Hello. I don’t think this is the right place to have my concerns addressed, but perhaps I could get pointed in the right direction by some of the kind-hearted folks who hang out here.
My wife has an account with Fisher Investments that I would like to get out of. Its management fee is 1.25% and from time to time it spits out a lot of capital gains as it rebalances country and sector weightings. The management fees plus the 2022 capital gains tax extrapolated from Q1 will add up to close to 3% of the account value. With the 4% withdrawal rate in mind, that doesn’t leave much for living expenses.
Please, no negative stories about Fisher or managed accounts – I’ve seen them all. The concern is, How to get out of this? The account is all large-cap stock concentrated in the US but spread out internationally. A liquidation would cost around 16% of the account value in cap gains taxes, more if the federal tax rate goes above 15% at some level.

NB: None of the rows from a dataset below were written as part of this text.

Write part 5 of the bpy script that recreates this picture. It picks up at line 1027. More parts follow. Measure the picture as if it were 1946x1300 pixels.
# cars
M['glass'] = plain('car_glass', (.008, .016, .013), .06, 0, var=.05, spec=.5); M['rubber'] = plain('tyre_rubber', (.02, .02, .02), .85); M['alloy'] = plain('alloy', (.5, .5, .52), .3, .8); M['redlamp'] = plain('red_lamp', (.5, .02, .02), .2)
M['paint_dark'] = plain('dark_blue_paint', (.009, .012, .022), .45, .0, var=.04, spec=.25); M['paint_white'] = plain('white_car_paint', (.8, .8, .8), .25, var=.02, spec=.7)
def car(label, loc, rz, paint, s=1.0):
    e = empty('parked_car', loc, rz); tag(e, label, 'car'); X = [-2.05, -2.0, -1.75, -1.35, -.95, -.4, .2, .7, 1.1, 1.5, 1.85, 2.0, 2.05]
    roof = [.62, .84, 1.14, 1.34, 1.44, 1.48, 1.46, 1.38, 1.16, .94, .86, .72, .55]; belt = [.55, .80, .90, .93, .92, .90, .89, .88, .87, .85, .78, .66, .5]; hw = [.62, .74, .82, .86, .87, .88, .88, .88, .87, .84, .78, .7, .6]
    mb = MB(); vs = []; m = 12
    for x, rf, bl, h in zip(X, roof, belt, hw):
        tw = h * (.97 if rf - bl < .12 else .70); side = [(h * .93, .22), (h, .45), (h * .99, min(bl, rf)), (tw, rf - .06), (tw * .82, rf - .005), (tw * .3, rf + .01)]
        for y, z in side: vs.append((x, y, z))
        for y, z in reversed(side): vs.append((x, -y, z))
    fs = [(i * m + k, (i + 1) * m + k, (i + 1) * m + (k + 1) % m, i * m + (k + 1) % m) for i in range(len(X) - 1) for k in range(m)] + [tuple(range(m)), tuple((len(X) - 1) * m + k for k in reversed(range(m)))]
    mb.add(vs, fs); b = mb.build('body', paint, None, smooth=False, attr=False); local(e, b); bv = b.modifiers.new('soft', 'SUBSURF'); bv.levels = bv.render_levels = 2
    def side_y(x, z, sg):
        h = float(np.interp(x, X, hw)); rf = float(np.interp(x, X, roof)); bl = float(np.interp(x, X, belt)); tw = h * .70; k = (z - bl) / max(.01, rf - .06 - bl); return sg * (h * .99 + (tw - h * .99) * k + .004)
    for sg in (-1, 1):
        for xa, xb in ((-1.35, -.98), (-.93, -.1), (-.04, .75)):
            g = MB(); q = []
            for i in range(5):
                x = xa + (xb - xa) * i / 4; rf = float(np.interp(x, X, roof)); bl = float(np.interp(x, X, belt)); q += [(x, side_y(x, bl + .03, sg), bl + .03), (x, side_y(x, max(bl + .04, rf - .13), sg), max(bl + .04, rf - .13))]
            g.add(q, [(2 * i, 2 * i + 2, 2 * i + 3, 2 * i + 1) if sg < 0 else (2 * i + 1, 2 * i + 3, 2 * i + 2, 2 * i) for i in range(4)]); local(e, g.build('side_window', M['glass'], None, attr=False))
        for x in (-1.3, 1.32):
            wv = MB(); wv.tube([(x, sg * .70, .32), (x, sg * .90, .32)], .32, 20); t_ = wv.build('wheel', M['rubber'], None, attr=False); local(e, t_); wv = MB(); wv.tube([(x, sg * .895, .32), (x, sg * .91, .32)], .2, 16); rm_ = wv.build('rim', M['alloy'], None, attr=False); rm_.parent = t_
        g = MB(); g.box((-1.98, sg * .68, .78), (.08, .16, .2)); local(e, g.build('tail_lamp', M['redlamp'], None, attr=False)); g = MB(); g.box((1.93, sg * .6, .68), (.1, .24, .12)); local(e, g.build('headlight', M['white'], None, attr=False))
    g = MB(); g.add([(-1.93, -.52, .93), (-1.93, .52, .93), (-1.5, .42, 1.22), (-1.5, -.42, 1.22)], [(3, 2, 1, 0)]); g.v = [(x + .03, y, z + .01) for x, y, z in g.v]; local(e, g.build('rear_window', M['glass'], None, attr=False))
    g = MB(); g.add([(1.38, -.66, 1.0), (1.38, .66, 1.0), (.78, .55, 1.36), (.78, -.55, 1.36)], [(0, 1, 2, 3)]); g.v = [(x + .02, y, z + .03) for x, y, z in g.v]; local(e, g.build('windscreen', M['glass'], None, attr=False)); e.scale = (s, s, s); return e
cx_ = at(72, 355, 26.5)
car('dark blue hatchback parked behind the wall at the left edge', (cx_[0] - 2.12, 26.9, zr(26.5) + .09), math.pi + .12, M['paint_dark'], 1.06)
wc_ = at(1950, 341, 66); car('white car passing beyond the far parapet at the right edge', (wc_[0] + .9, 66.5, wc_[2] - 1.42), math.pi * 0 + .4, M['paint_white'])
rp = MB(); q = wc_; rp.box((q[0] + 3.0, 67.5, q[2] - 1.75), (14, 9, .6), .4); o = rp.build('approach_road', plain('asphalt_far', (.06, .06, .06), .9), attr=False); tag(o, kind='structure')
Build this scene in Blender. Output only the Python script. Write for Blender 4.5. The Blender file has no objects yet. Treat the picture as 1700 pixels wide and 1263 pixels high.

Quitting Fisher without liquidating would leave us with a basket of stocks that we wouldn’t know what to do with. We could just hold on and enjoy taking the full 4%, hoping that performance doesn’t lag the market too much. Or sell randomly a little at a time and put the proceeds into an index or somewhere else. Getting ourselves educated from scratch to really know how to handle this seems too daunting but I’m willing to try.
Suggestions will be immensely appreciated.